Znają je chyba wszyscy. Ich autorami są, między innymi, Hans Christian Andersen, bracia Grimm, Charles Perrault, a dla tych, którzy sięgnęli po przywoływane tutaj „Baśnie”, także Jerzy Afanasjew.
Obecne wydanie to wznowienie po 34 latach dwunastu bajek. I tylko teoretycznie adresatami są najmłodsi. Jak wiemy, w każdym dorosłym ukrywa się w większym lub mniejszym stopniu dziecko, zatem… Pozwólmy sobie na zanurzenie się w świat baśni z najbliższymi i odszukanie cudownych krain, magicznych przedmiotów, niesamowitych postaci. Nie jest to trudne.
Wyjątkowe ilustracje Artura Gulewicza bezbłędnie przypominają surrealistyczne wizje Salvadora Dali: pełne barw, przenikania światów realnych i absolutnie odrealnione. Z każdej karty przebija tekst zanurzony w grafikę, obraz, kolor.
Ale „Baśnie” Afanasjewa nie są tylko przepięknie wydaną książką. To medium przenoszące w sferę fantazji, fantastyki. Zgodnie z definicją baśni mamy tutaj nieokreślony czas i miejsce akcji. W każdym niemal utworze pojawiają się charakterystyczne zwroty: „kiedyś”, „bardzo dawno temu”, „pewnego dnia”, które budują atmosferę niesamowitości i przywołują nastrój historii czytanych przez dziadków, rodziców, nas samych w przeszłości. Prosty, ale niezwykle plastyczny język doskonale definiuje spotykane na kartach książki galerie postaci: wróżki, księżniczki, mówiące rośliny i zwierzęta, parasolowe lasy, zegarowych królów i wędrujących mędrców. Podkreśla główny cel baśni: jeśli nawet nie ukazania oczywistego triumfu dobra nad złem, to przynajmniej wskazania uniwersalnych prawd o świecie i naturze ludzkiej.
Tak dzieje się w „W lampie i słowiku”, która, niczym w bajce, w antropomorficznym kostiumie odkrywa siłę przyjaźni, w „Fałszywych łzach”, gdzie za oszustwo ponosi się zasłużoną karę, czy w „Księżycowym promie”, wskazującym na siłę marzeń: „Bo zawsze na początku każdego ludzkiego, zdawałoby się niewiarygodnego czynu, istnieje bajka.

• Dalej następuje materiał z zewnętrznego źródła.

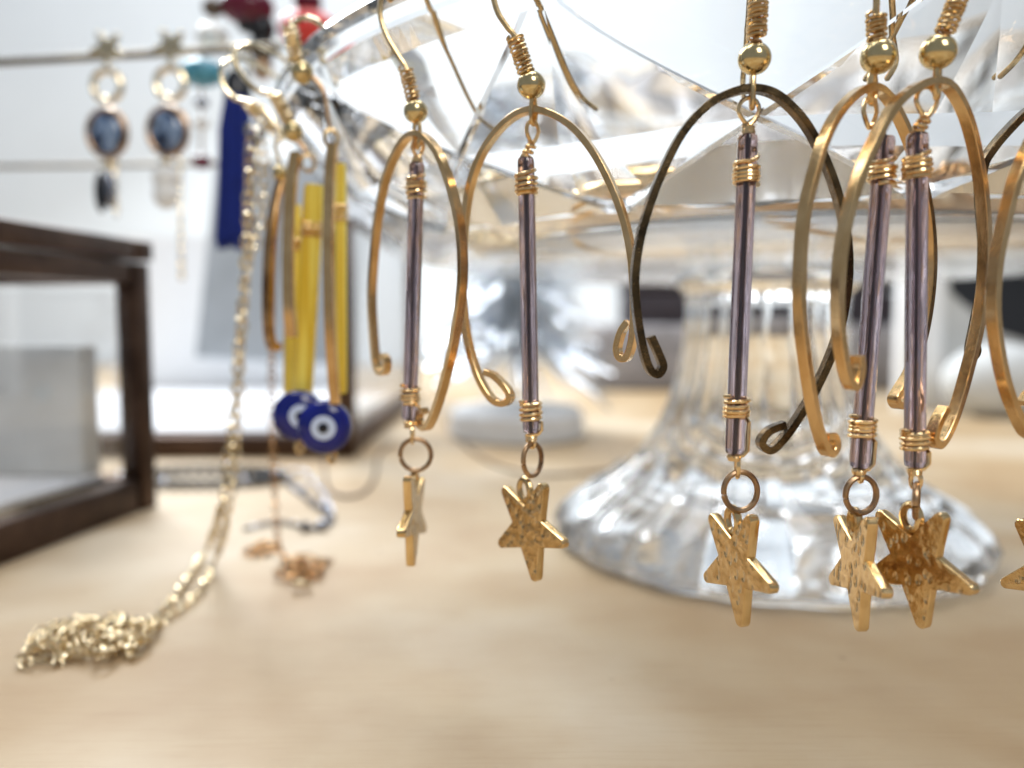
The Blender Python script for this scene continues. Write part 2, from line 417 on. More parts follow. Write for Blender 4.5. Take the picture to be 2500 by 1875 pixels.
def flute(a, j):
    if j < 5 or j > 19: return 1
    amp = 0.06 if j < 12 else (0.045 if j < 17 else 0.02)
    x = (a * 18 / (2 * math.pi)) % 1.0
    return 1 + amp * (abs(math.sin(math.pi * x)) ** 0.8 - 0.6)
mb.lathe(prof, DC + Vector((-0.22, -0.1, 0)), 320, flute); mb.build('pedestal', M['foot_crystal'], stand, DC, sharp=30)

# ------------------------------------------------------------------ earring makers
RIGHT = Vector((1, 0, 0))
def rim_frame(p):
    e = Vector((p.x - DC.x, p.y - DC.y, 0)).normalized(); return e
def over_rim(p, tail=True, side=0.0):
    """wire points from the outside of the rim over it and down inside, in the radial plane"""
    e = rim_frame(p); sd = Vector((-e.y, e.x, 0))
    def q(r, z, k=0.0): return Vector((DC.x, DC.y, 0)) + e * r + sd * k + Vector((0, 0, z))
    pts = [q(RIM + 0.16, RH - 0.35), q(RIM + 0.10, RH + 0.02), q(RIM - 0.10, RH + 0.20), q(RIM - 0.38, RH + 0.14), q(RIM - 0.60, RH - 0.12, side * .2)]
    if tail: pts += [q(RIM - 0.95, RH - 0.65, side * .5), q(RIM - 1.22, RH - 1.15, side * .8), q(RIM - 1.42, RH - 1.36, side), q(RIM - 1.85, RH - 1.36, side)]
    return pts
def hook(root, org, D, bead, br, coil, cr_, turns, wire_px, side=0.0, mat='gold', wr=0.033, beadmat='bead'):
    """bead: px centre, br px radius, coil: (top px, bottom px), cr_: px radius"""
    k = D / F
    B = P(*bead, D); mbb = MB(); mbb.ball(B, br * k, 28, 18, (1, 1, 0.97)); bo = mbb.build('bead', M[beadmat], root, org)
    c0 = P(*coil[0], D); c1 = P(*coil[1], D)
    m1 = MB(); m1.tube(helix(c0, c1, (cr_ * k) - 0.017, turns, 16), 0.0162, 8); m1.build('coil', M['gold'], root, org)
    m2 = MB(); m2.ring(B + (c1 - B).normalized() * br * k * 0.97, 0.045, 0.045, 0.012, pitch=R_(90)); m2.build('collar', M['antique'], bo, org)
    pts = [B, c1 * 0.6 + c0 * 0.4, c0] + [P(x, y, D) for x, y in wire_px]
    pts += [p for p in over_rim(pts[-1], True, side)]
    m3 = MB(); m3.tube(cr(pts, 8), wr, 8); m3.build('ear_wire', M[mat], root, org)
    return B
def star_mesh(mb, c, yaw, roll, R=0.61, r=0.272, th=0.052, tilt=0.0):
    m = Matrix.Rotation(yaw, 3, 'Z') @ Matrix.Rotation(tilt, 3, 'X') @ Matrix.Rotation(roll, 3, 'Y'); c = Vector(c)
    # outline with rounded tips
    out = []
    for k in range(5):
        a = -math.pi / 2 + k * 2 * math.pi / 5
        for s_ in (-0.55, -0.45, -0.30, -0.1, 0.1, 0.30, 0.45, 0.55):
            # rounded tip arc of radius tr
            tr = 0.056; cx = R - tr; aa = s_ * 2 * R_(72)
            out.append((cx * math.cos(a) + tr * math.cos(a + aa), cx * math.sin(a) + tr * math.sin(a + aa)))
        b_ = a + math.pi / 5
        out.append((r * math.cos(b_), r * math.sin(b_)))
    n = len(out)
    def loop(sc_, y):
        res = []
        for (x, z) in out:
            l = math.hypot(x, z); q = (l - sc_) / l
            res.append((x * q, y, z * q))
        return res
    L = [loop(0.014, -th), loop(0, -th + 0.014), loop(0, th - 0.014), loop(0.014, th)]
    vs = [p for l in L for p in l]; fs = []
    for i in range(3):
        for k in range(n):
            j = (k + 1) % n; fs.append((i * n + k, i * n + j, (i + 1) * n + j, (i + 1) * n + k))
    vs.append((0, -th - 0.006, 0)); vs.append((0, th + 0.006, 0)); cf = len(vs) - 2
    for k in range(n):
        j = (k + 1) % n; fs.append((cf, j, k)); fs.append((cf + 1, 3 * n + k, 3 * n + j))
    mb.add([c + m @ Vector(p) for p in vs], fs)
    return m
NGRP = 'mauve tube and star earrings hooked over the glass rim'
def star_earring(D, bead, br, coil, ccr, turns, wire_px, link, hoop, al, tube, loop, star, beta, roll, ring, label, side=0.0, band='gold_band', lw=0.0, ringyaw=0.0, neck=1.0, tr=0.093, jr=(0.105, 0.125)):
    k = D / F
    org = P(*bead, D)
    root = thing('star_earring', org, label, 'earring', NGRP)
    hook(root, org, D, bead, br, coil, ccr, turns, wire_px, side)
    top = P(*hoop[0], D)
    # connecting link between ear wire and hoop: link=(px centre, half height px, yaw)
    m1 = MB(); (lx, ly), lh, lyaw, lwid = link
    m1.ring(P(lx, ly, D), lwid, lh * k, 0.028, yaw=lyaw); m1.build('link', M['gold'], root, org)
    # flat hoop
    a_ = R_(al); O = P(*hoop[1][0], D); N3 = Vector((math.sin(a_), -math.cos(a_), 0))
    pts = [PL(x, y, O, a_) for x, y in hoop[1][1]]
    m2 = MB(); m2.band(cr(pts, 7), N3, 0.037, 0.056, 0.16); m2.build('hoop', M[band], root, org, sharp=28)
    # glass tube
    A = P(*tube[0], D); B = P(*tube[1], D); ax = (B - A).normalized()
    e1 = ax.orthogonal().normalized(); e2 = ax.cross(e1)
    m3 = MB(); n = 40; ri = 0.026; prof = []
    vs = []; fs = []
    for ii, (p, rr) in enumerate([(A + ax * 0.012, tr * 0.94), (A, tr * 0.86), (A, ri), (B, ri), (B, tr * 0.86), (B - ax * 0.012, tr * 0.94), (B - ax * 0.05, tr), (A + ax * 0.05, tr)]):
        for q in range(n):
            an = 2 * math.pi * q / n
            fl = 1.0 if abs(rr - ri) < 1e-6 else (1 + 0.030 * math.cos(an * 10))
            vs.append(p + (e1 * math.cos(an) + e2 * math.sin(an)) * rr * fl)
    for i in range(8):
        j = (i + 1) % 8
        for q in range(n):
            l = (q + 1) % n; fs.append((i * n + q, i * n + l, j * n + l, j * n + q))
    m3.add(vs, fs); m3.build('glass_tube', M['mauve'], root, org, sharp=40)
    m4 = MB(); m4.tube([A - ax * 0.02, A + ax * 0.5, B - ax * 0.5, B + ax * 0.02], 0.021, 12); m4.build('tube_lining', M['core'], root, org)
    # top wire: teardrop loop, neck wraps, spiral over the end, wraps round the tube
    (tx, ty), hh, hw, tyaw = loop
    lc = P(tx, ty, D); lb = lc - Vector((0, 0, hh * k))
    wpts = []
    ud = Vector((math.cos(tyaw), math.sin(tyaw), 0))
    for i in range(17):
        t_ = i / 16; an = -math.pi / 2 + 0.15 + (2 * math.pi - 0.3) * t_
        wd = hw * k * math.cos(an); z = hh * k * math.sin(an); pinch = 1.0 if z > 0 else max(0.25, 1 + z / (hh * k) * 0.55)
        wpts.append(lc + ud * wd * pinch + Vector((0, 0, z)))
    ntop = lb; nbot = A - ax * 0.015
    wpts += helix(ntop, nbot, 0.040, 3, 10, r1=0.048)
    L = (B - A).length
    w0 = A + ax * tube[2][0]; w1 = A + ax * tube[2][1]
    wpts += helix(nbot + ax * 0.02, w0, 0.06, 0.9, 14, r1=tr + 0.022)[2:]
    wpts += helix(w0, w1, tr + 0.021, tube[2][2] + random.uniform(-.4, .6), 22, ph=0.9 * 2 * math.pi)
    m5 = MB(); m5.tube(wpts, 0.0225, 7); m5.build('top_wire', M['wire'], root, org)
    # bottom wire
    w2 = B - ax * tube[3][0]; w3 = B - ax * tube[3][1]; nk = B + ax * 0.03; nl = B + ax * (0.03 + 0.07 * neck)
    wp = helix(w2, w3, tr + 0.021, tube[3][2], 22)
    e = Vector((1, -0.25, 0)).normalized()
    wp += [w3 + e * (tr + 0.03) + ax * 0.03, B + e * (tr + 0.028) - ax * 0.03, B + e * (tr - 0.01) + ax * 0.02]
    wp += helix(nk, nl, 0.055, 2.2, 12, r1=0.045)
    RC = P(*ring[0], D); rtop = RC + Vector((0, 0, jr[1]))
    loopc = (nl + rtop) * 0.5 - Vector((0, 0, 0.015)); hl = max(0.05, (nl - rtop).length * 0.5 + 0.03)
    ly = ringyaw + R_(80)
    for i in range(13):
        an = math.pi / 2 - 2 * math.pi * i / 12
        wp.append(loopc + Vector((math.cos(ly), math.sin(ly), 0)) * 0.045 * math.cos(an) + Vector((0, 0, hl * math.sin(an))))
    m6 = MB(); m6.tube(wp, 0.0225, 7); m6.build('bottom_wire', M['wire'], root, org)
    m7 = MB(); m7.ring(RC, jr[0] * 1.0, jr[1], 0.030, yaw=ringyaw, gap=0.06, seg=34, roll=R_(170)); m7.build('jump_ring', M['antique'], root, org)
    # star charm with its bail
    sy = -R_(beta); SC = P(*star, D)
    m8 = MB(); mt = star_mesh(m8, SC, sy, R_(roll)); so = m8.build('star_charm', M['hammer'], root, org, sharp=25); so.data.materials.append(M['edge']); sn = (mt @ Vector((0, 1, 0)))
    for pl_ in so.data.polygons:
        if abs(pl_.normal.dot(sn)) < 0.8: pl_.material_index = 1
    m9 = MB(); bc = SC + mt @ Vector((0.0, 0, 0.44)); 
    bp = [bc + mt @ Vector((0.092 * math.cos(q * math.pi / 9), 0, 0.125 * math.sin(q * math.pi / 9))) for q in range(18)]
    m9.tube(bp, 0.036, 8, closed=True, flat=1.2); m9.build('bail', M['gold'], so, org)
    return root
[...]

A potem ludzie swoim talentem i swoją siłą zamieniają tę bajkę w rzeczywistość. ” (s. 44)
„Baśnie” Afanasjewa zyskują ponadczasowy wymiar dzięki swojej sile porządkującej chaos świata. Dają poczucie bezpieczeństwa. Swoisty morał, najpiękniejsze przesłanie wybrzmiewa w utworze „Piękny kwiat bajki”:
„I zrozumiał, że bajki są o wiele piękniejsze i trwalsze niż kwiaty, że bajki zostaną na zawsze w ludzkich sercach i że żadna zima nie jest w stanie ich zniszczyć ” (s. 22)
Trochę za słodkie, ale dlaczego by nie?